Given request ->
Quote each line of the material verbatim, without the pictures.

Dataset section ->
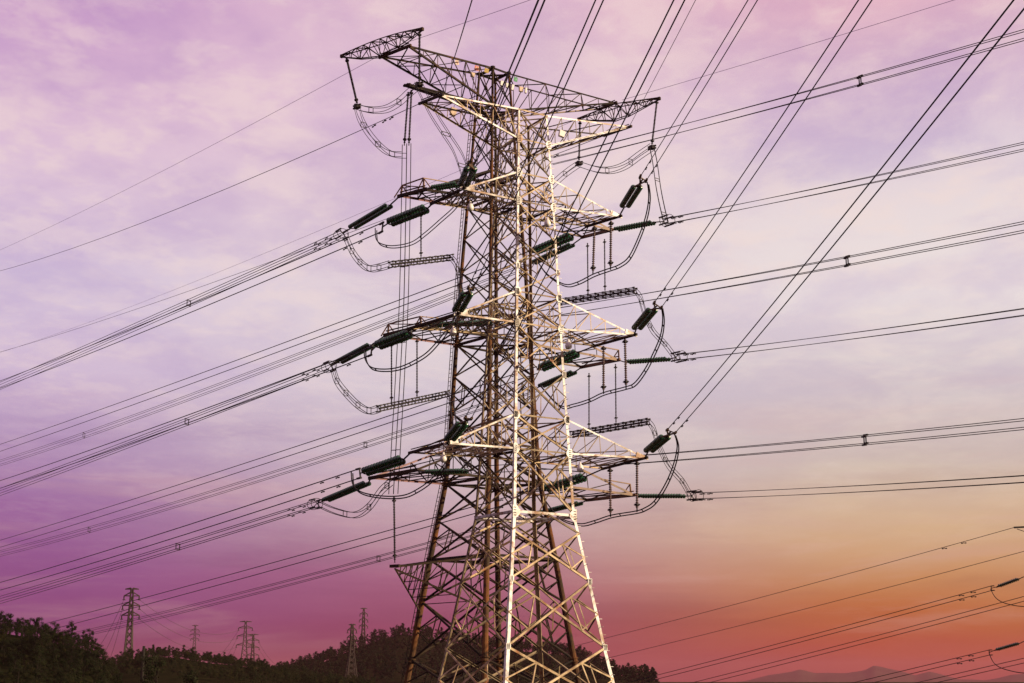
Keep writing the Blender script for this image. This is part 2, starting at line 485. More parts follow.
# gusset plates on the sunlit face and bolts seen as a plate with dots
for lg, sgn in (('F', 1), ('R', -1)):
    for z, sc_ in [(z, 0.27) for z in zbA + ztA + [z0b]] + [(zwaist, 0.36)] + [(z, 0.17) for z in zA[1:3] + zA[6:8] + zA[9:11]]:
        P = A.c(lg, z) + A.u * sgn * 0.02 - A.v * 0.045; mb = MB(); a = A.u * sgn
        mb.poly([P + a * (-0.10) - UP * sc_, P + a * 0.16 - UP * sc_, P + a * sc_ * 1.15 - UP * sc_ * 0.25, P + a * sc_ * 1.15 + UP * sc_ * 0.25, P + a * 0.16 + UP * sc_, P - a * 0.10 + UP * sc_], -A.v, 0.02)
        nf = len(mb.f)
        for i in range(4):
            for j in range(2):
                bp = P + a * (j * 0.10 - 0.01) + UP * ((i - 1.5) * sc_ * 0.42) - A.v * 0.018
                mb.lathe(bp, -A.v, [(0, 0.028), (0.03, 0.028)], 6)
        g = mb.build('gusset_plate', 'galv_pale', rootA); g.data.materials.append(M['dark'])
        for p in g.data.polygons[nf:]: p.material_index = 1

# ---- rear tower
rootB = tag(empty('tubular_tower', (-1.767, 130, 0)), 'taller rear tower of dark rusty tubes with wide top beams and reddish arms', 'tower')
zB = [-0.5] + [B.z_at('L', y) for y in (660, 602, 560, 521, 484, 449, 413, 377, 345, 303, 273, 240, 208, 172, 138, 107)] + [B.z_at('F', 69)]
tower_lattice(B, rootB, zB, ('rusty', 'dark'), lambda z: 0.29 - 0.0030 * z, lambda z: max(0.12, 0.22 - 0.0021 * z), True, lambda a, b: b - a > 3.4)
zbB = [B.z_at('L', y) for y in (208, 345, 484)]; ztB = [B.z_at('F', y) for y in (170, 305, 441)]
zBt, zBb = B.z_at('F', 68), B.z_at('F', 104)
add_horizontals(B, rootB, zbB + ztB + [zBt, zBb, B.z_at('L', 560)], 'dark', 0.22)
mb = MB()
for lg in 'FRBL':
    P = B.c(lg, zBt); mb.lathe(P, UP, [(-0.3, 0.15), (-0.05, 0.15), (-0.04, 0.24), (0.16, 0.24), (0.18, 0.1)], 10)
mb.build('leg_caps', 'dark', rootB)

e = az(145.8)                    # the skewed end direction of the rear tower's arms
PLn = on_plane(409, 46, B.c('F', zBt), B.v)
PRn = on_plane(611, 231, B.c('F', zbB[0]), B.v)


def PL(px, py): return vplane(px, py, PLn, e)
def PR(px, py): return vplane(px, py, PRn, e)


tipsB = {1: ((425, 189.5), (400, 196), (611, 230), (583, 237)), 2: ((421, 326.5), (386, 335), (618, 360), (582, 367)),
         3: ((416, 470), (371, 478), (634, 495), (588, 500))}
TB = {}
arms_B = {}
for lv in (1, 2, 3):
    nl, fl, nr, fr = tipsB[lv]
    TB[lv] = (PL(*nl), PL(*fl), PR(*nr), PR(*fr))
    arms_B[lv, 0] = crossarm(B, rootB, 'F', 'L', ztB[lv - 1], zbB[lv - 1], TB[lv][0], TB[lv][1], ('dark', 'red', 'red', 'dark', 'dark'), 0.19, 3)
    arms_B[lv, 1] = crossarm(B, rootB, 'R', 'B', ztB[lv - 1], zbB[lv - 1], TB[lv][2], TB[lv][3], ('ochre', 'dark', 'ochre', 'ochre', 'dark'), 0.19, 3)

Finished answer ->
Keep writing the Blender script for this image. This is part 2, starting at line 485. More parts follow.
# gusset plates on the sunlit face and bolts seen as a plate with dots
for lg, sgn in (('F', 1), ('R', -1)):
    for z, sc_ in [(z, 0.27) for z in zbA + ztA + [z0b]] + [(zwaist, 0.36)] + [(z, 0.17) for z in zA[1:3] + zA[6:8] + zA[9:11]]:
        P = A.c(lg, z) + A.u * sgn * 0.02 - A.v * 0.045; mb = MB(); a = A.u * sgn
        mb.poly([P + a * (-0.10) - UP * sc_, P + a * 0.16 - UP * sc_, P + a * sc_ * 1.15 - UP * sc_ * 0.25, P + a * sc_ * 1.15 + UP * sc_ * 0.25, P + a * 0.16 + UP * sc_, P - a * 0.10 + UP * sc_], -A.v, 0.02)
        nf = len(mb.f)
        for i in range(4):
            for j in range(2):
                bp = P + a * (j * 0.10 - 0.01) + UP * ((i - 1.5) * sc_ * 0.42) - A.v * 0.018
                mb.lathe(bp, -A.v, [(0, 0.028), (0.03, 0.028)], 6)
        g = mb.build('gusset_plate', 'galv_pale', rootA); g.data.materials.append(M['dark'])
        for p in g.data.polygons[nf:]: p.material_index = 1

# ---- rear tower
rootB = tag(empty('tubular_tower', (-1.767, 130, 0)), 'taller rear tower of dark rusty tubes with wide top beams and reddish arms', 'tower')
zB = [-0.5] + [B.z_at('L', y) for y in (660, 602, 560, 521, 484, 449, 413, 377, 345, 303, 273, 240, 208, 172, 138, 107)] + [B.z_at('F', 69)]
tower_lattice(B, rootB, zB, ('rusty', 'dark'), lambda z: 0.29 - 0.0030 * z, lambda z: max(0.12, 0.22 - 0.0021 * z), True, lambda a, b: b - a > 3.4)
zbB = [B.z_at('L', y) for y in (208, 345, 484)]; ztB = [B.z_at('F', y) for y in (170, 305, 441)]
zBt, zBb = B.z_at('F', 68), B.z_at('F', 104)
add_horizontals(B, rootB, zbB + ztB + [zBt, zBb, B.z_at('L', 560)], 'dark', 0.22)
mb = MB()
for lg in 'FRBL':
    P = B.c(lg, zBt); mb.lathe(P, UP, [(-0.3, 0.15), (-0.05, 0.15), (-0.04, 0.24), (0.16, 0.24), (0.18, 0.1)], 10)
mb.build('leg_caps', 'dark', rootB)

e = az(145.8)                    # the skewed end direction of the rear tower's arms
PLn = on_plane(409, 46, B.c('F', zBt), B.v)
PRn = on_plane(611, 231, B.c('F', zbB[0]), B.v)


def PL(px, py): return vplane(px, py, PLn, e)
def PR(px, py): return vplane(px, py, PRn, e)


tipsB = {1: ((425, 189.5), (400, 196), (611, 230), (583, 237)), 2: ((421, 326.5), (386, 335), (618, 360), (582, 367)),
         3: ((416, 470), (371, 478), (634, 495), (588, 500))}
TB = {}
arms_B = {}
for lv in (1, 2, 3):
    nl, fl, nr, fr = tipsB[lv]
    TB[lv] = (PL(*nl), PL(*fl), PR(*nr), PR(*fr))
    arms_B[lv, 0] = crossarm(B, rootB, 'F', 'L', ztB[lv - 1], zbB[lv - 1], TB[lv][0], TB[lv][1], ('dark', 'red', 'red', 'dark', 'dark'), 0.19, 3)
    arms_B[lv, 1] = crossarm(B, rootB, 'R', 'B', ztB[lv - 1], zbB[lv - 1], TB[lv][2], TB[lv][3], ('ochre', 'dark', 'ochre', 'ochre', 'dark'), 0.19, 3)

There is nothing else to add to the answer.